N’accablons pas Pierre à cause de son péché, de son grave péché. Réfléchissons plutôt à ce que nous sommes, nous, qui ne voyons les choses que de loin et nous permettons de juger. Seul celui qui aurait eu la force de surmonter cette peur incontrôlable pourrait mépriser Pierre. Mais qui a eu ce courage surhumain? Même les plus grands martyrs, à un certain moment de leur vie, ont eu peur.

Le coq chanta pour la deuxième fois. Pierre tressaillit. Jésus qui, curieusement passait à cet instant juste près de lui le regarda longuement... Et Pierre comprit, et Pierre s’enfuit et partit se cacher et pleurer amèrement.

Pierre pleura longtemps, longtemps... Il demeura pendant des heures, caché, n’osant plus sortir de sa retraite, ivre de honte et de chagrin. Ainsi, il n’avait pas su rester une heure à veiller avec son Maître: il s’était laissé aller à dormir... Pire, tandis que son cœur s’emplissait de haine pour Judas qui trahissait, lui, Pierre, reniait Jésus. Trois fois il avait affirmé ne pas connaître Celui avec qui il vivait depuis trois ans; et cela, il l’avait même juré, sur sa tête, et sur la tête de ce qu’il avait de plus cher!...

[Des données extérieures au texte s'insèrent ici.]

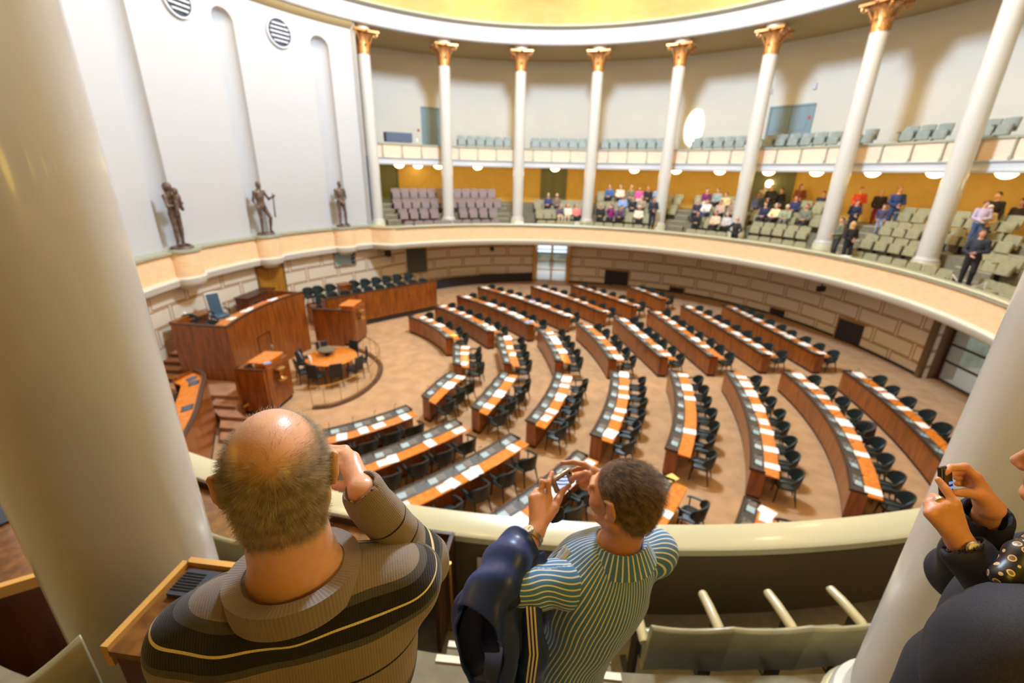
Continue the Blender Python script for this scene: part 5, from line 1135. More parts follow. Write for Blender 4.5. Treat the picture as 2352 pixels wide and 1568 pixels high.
# press desk along the parapet
a0, a1 = 187.75, 207.5; t = thing('press_desk', 'long burl wood press desk along the parapet left of the striped shirt man', 'desk', P(197, 12.85, 3.58)); ox, oy, oz = t.location
def rg(prof, nm, m, aa0=a0, aa1=a1):
    q = MB(); q.ring(aa0, aa1, [(r, z) for r, z in prof], .5); q.v = [(x - ox, y - oy, z - oz) for x, y, z in q.v]; return q.build(nm, m, t, smooth=40)
rg([(12.63, 4.26), (12.63, 4.30), (13.08, 4.30), (13.08, 4.26)], 'desktop', M['burl'])
rg([(12.62, 4.22), (12.62, 4.375), (12.65, 4.375), (12.65, 4.22)], 'back_rim', M['edge'])
rg([(13.07, 4.19), (13.07, 4.31), (13.10, 4.31), (13.10, 4.19)], 'front_rim', M['edge'])
rg([(12.62, 3.6), (12.62, 4.375), (13.10, 4.32), (13.10, 3.6)], 'end_panel', M['edge'], 187.65, 187.8)
for a in (190, 195, 200.3, 204):
    q = MB(); p = P(a, 12.86, 0); q.box((p[0] - ox, p[1] - oy, .6), (.05, .3, 1.2), -rad(a)); q.build('leg', M['seatframe'], t)
for a in (202.9, 193.6):
    p = P(a, 12.82, 4.31); q = MB(); q.box((0, 0, 0), (.26, .17, .016)); o = q.build('console_panel', M['ventdark'], t, smooth=None); o.location = (p[0] - ox, p[1] - oy, p[2] - oz); o.rotation_euler = (0, 0, -rad(a))
    for k in range(4):
        q = MB(); q.lathe([(.012, 0), (.01, .012)], 10, (.06 + .02 * (k % 2), -.04 + .03 * (k // 2), .008)); d_ = q.build('button', M['chrome'], o)
def tub(nm, lb, ct, pts, r, m):
    q = MB(); q.tube(pts, r, 10); return tag(q.build(nm, m), lb, ct)
p1, p2 = pz(1029, 1278, 4.32), pz(1047, 1478, 3.62)
tub('brass_post', 'slim brass post at the right end of the press desk', 'post', [(p1[0] + .02, p1[1] - .06, 4.32), (p1[0] + .025, p1[1] - .065, 3.58)], .016, M['brass'])
# second desk, left of the man in the sweater
A_, B_, C_ = np.array((-2.70, -13.90)), np.array((-2.73, -14.26)), np.array((-2.44, -13.93)); e1 = (C_ - A_) / np.linalg.norm(C_ - A_); e2 = (B_ - A_) / np.linalg.norm(B_ - A_)
pts = [A_, A_ + e1 * .72, A_ + e1 * .72 + e2 * .40, A_ + e2 * .40]
t, L, c_ = poly_desk('gallery_desk', 'near burl wood desk with light edge and black console, left of the sweater', pts, 5.50, .03, 4.76, None)
q = MB(); n = 4
for i in (0, 3):
    p, r = Vector(L[i]), Vector(L[(i + 1) % 4]) 
    if i == 3: p, r = Vector(L[3]), Vector(L[0])
    d_ = (r - p).normalized(); nn = Vector((-d_.y, d_.x)) * .022; q.prism([p - nn * .3, r - nn * .3, r + nn, p + nn], .66, .765)
q.build('edge_trim', mat('light_oak', (214, 164, 88), .35), t, smooth=None)
q = MB(); q.prism([(x * .97, y * .94) for x, y in L], 0, .70); q.build('body', M['woodside'], t, smooth=None)
cp = A_ + e1 * .17 + e2 * .10; q = MB(); q.box((0, 0, 0), (.26, .13, .02)); o = q.build('console_panel', M['ventdark'], t, smooth=None); o.location = (cp[0] - c_[0], cp[1] - c_[1], .752); o.rotation_euler = (0, 0, math.atan2(e1[1], e1[0]))
q = MB()
for k in range(7): q.box((-.08, -.042 + .014 * k, .012), (.1, .005, .004))
q.build('speaker_slots', M['black'], o, smooth=None)
for x, y, r, h, m in ((.075, .03, .013, .022, 'black'), (.045, .0, .008, .01, 'chrome'), (.075, -.005, .008, .01, 'chrome'), (.05, -.035, .008, .01, 'chrome'), (.08, -.035, .007, .01, 'chrome')):
    q = MB(); q.lathe([(r, 0), (r * .85, h)], 12, (x, y, .01)); q.build('knob' if m == 'black' else 'button', M[m], o)
# third desk at the far left edge behind the column
pts = [(-3.85, -13.43), (-4.45, -13.78), (-5.35, -13.25), (-4.80, -12.72)]
t, L, c_ = poly_desk('gallery_desk', 'burl wood desk cut by the left edge, behind the blurred cream column', pts, 4.95, .03, 4.22, None)
q = MB(); p, r = Vector(L[0]), Vector(L[1]); d_ = (r - p).normalized(); nn = Vector((-d_.y, d_.x)) * .02; q.prism([p - nn, r - nn, r + nn, p + nn], .67, .745); q.build('edge_trim', mat('light_oak', (214, 164, 88), .35), t, smooth=None)
q = MB(); q.prism([(x * .97, y * .97) for x, y in L], 0, .69); q.build('body', M['woodside'], t, smooth=None)
cp = pz(8, 1180, 4.96); q = MB(); q.box((0, 0, .008), (.26, .16, .016)); o = q.build('console_panel', M['ventdark'], t, smooth=None); o.location = (cp[0] - c_[0], cp[1] - c_[1], .732); o.rotation_euler = (0, 0, -.55)
# near seat row with wavy joined backs
def near_seat(a, R, z, lb, end=None, s=1.0):
    t = thing('gallery_chair', lb, 'chair', P(a, R, z), -rad(a) , 'seats of the near front row'); w = .27
    q = MB(); rows = []
    for i in range(13):
        u = -1 + 2 * i / 12; x = w * u; dz = .055 * (u * u) ** 1.0; yb = -.02 * (1 - u * u)
        ring_ = []
        for y, zz in ((.02, .40), (.085, .80), (.10, .835), (.12, .845), (.14, .83), (.135, .80), (.085, .40), (.06, .365), (.035, .37)): ring_.append((x, y + yb, zz + dz * (1 if zz > .7 else .3)))
        rows.append(ring_)
    q.grid(rows, True); k = len(rows[0]); q.f += [tuple(range(k)), tuple(range(len(q.v) - 1, len(q.v) - 1 - k, -1))]; q.build('backrest', M['seat'], t, smooth=45, bevel=.006)
    q = MB(); q.box((0, -.08, .44), (.50, .20, .16), 0, -.5); q.build('seat', M['seat'], t, bevel=.03)
    def arm(x):
        q = MB(); q.tube([(x, .06, .66), (x, -.05, .68), (x, -.22, .675), (x, -.33, .66), (x, -.35, .64)], [.03, .036, .036, .034, .02], 12); o = q.build('armrest', M['armrest'], t)
        q = MB(); q.box((x, -.08, .33), (.03, .10, .60)); q.box((x, -.1, .02), (.045, .36, .035)); q.build('leg', M['seatframe'], t)
        if end and x * end > 0:
            q = MB(); q.lathe([(.022, -.02), (.024, 0), (.022, .02)], 16, (0, 0, 0)); h = q.build('hinge_cap', M['chrome'], o); h.location = (x, .0, .63); h.rotation_euler = (0, PI / 2, 0)
    arm(-.278)
    if end == 1: arm(.278)
    return t
M['seat'].node_tree.nodes['Principled BSDF'].inputs['Coat Weight'].default_value = .25
for i, x in enumerate((1.06, .53, 0.0)):
    a = 180 - math.degrees(math.asin(x / 13.27)); near_seat(a, 13.25, 3.56, ['olive leather seat in the near row, partly behind the right column', 'olive leather seat in the middle of the near row of three', 'olive leather seat at the aisle end of the near row'][i], 1 if i == 2 else None)
sx = pz(512, 1232, 4.42); near_seat(ang(sx), math.hypot(sx[0], sx[1]) - .1, 3.56, 'grey olive seat back behind the head, beside the left column')
sx = pd(262, 1545, 1.62); ns_ = near_seat(0, 1, 0, 'pale seat back at the bottom left corner below the column'); ns_.location = (sx[0] - .30, sx[1] - .16, sx[2] - .88); ns_.rotation_euler = (0, 0, rad(-37 + 90))
p = pz(1128, 1300, 3.95); q = MB(); q.box((0, 0, 0), (.22, .02, .3)); o = q.build('wall_plate', M['cream'], bevel=.01); a = ang(p); o.location = P(a, 12.62, 3.98); o.rotation_euler = (0, 0, -rad(a)); tag(o, 'pale rectangular cover plate on the parapet back below the blue jacket', 'plate')

# ------------------------------------------------------------------ the people in front
def fr(f, up=(0, 0, 1)):
    f = np.array(f, float); f /= np.linalg.norm(f); up = np.array(up, float); x = np.cross(f, up); x /= np.linalg.norm(x); u = np.cross(x, f); return np.stack([x, f, u], 1)
def head_prims(c, R, s=1.0):
    c = np.array(c, float); o = []; L = lambda *p: c + R @ (np.array(p, float) * s)
    E_ = lambda p, r, k=.02: o.append(('e', L(*p), [x * s for x in r], R, k)); C = lambda a, b, ra, rb, k=.015: o.append(('c', L(*a), L(*b), ra * s, rb * s, k))
    E_((0, -.012, .02), (.077, .098, .096)); E_((0, -.055, -.03), (.062, .045, .06)); E_((0, .04, -.025), (.062, .052, .085))
    for m in (-1, 1):
        C((m * .052, -.005, -.06), (m * .012, .075, -.102), .026, .02); E_((m * .042, .058, -.028), (.03, .03, .03)); E_((m * .031, .083, .004), (.013, .012, .011), .006)
        C((m * .012, .098, .024), (m * .05, .078, .022), .011, .010, .01); E_((m * .012, .106, -.036), (.010, .012, .009), .006)
        Re = R @ np.array(Matrix.Rotation(m * .32, 3, 'Z')); o.append(('e', L(m * .084, -.014, -.008), [.008 * s, .021 * s, .034 * s], Re, .006)); C((m * .082, .008, .016), (m * .094, -.024, .024), .005, .006, .005); C((m * .094, -.024, .024), (m * .092, -.03, -.012), .006, .005, .005); E_((m * .083, -.002, -.036), (.008, .011, .012), .005)
    C((0, .094, .02), (0, .118, -.028), .010, .014, .01); C((-.02, .094, -.062), (.02, .094, -.062), .008, .008, .008); C((-.016, .092, -.073), (.016, .092, -.073), .008, .008, .008); E_((0, .082, -.1), (.02, .018, .016))
    return o
def digit(pts, r0, r1, k=.006):
    return [('c', np.array(pts[i]), np.array(pts[i + 1]), r0 + (r1 - r0) * i / (len(pts) - 1), r0 + (r1 - r0) * (i + 1) / (len(pts) - 1), k) for i in range(len(pts) - 1)]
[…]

Pierre est brisé. Son cœur a mal à en mourir, et son corps est une loque incapable de remuer... Pierre ne sait plus ce qui se passe à Jérusalem. Pierre vit dans un monde de ténèbres, de honte, d’humiliations. Son esprit ne réagit plus, ne pense plus. Pierre reste prostré dans son univers de désespoir... Et Pierre ne comprend pas. Que lui est-il arrivé? Que s’est-il passé en lui? Pourtant, Pierre n’était pas un lâche!...

Non Pierre n’était pas un lâche... Mais Jésus voulait lui faire comprendre l’immensité de la faiblesse humaine. Il fallait que Pierre vive, dans sa chair et dans son cœur, la réalité de la misère humaine car un jour, il aurait à secourir le courage des chrétiens persécutés. Il aurait aussi à pardonner les défaillances de quelques-uns... Jésus avait choisi de souffrir le reniement de son Pierre afin que ce dernier fût, plus tard, enveloppé de sa force à Lui, Jésus.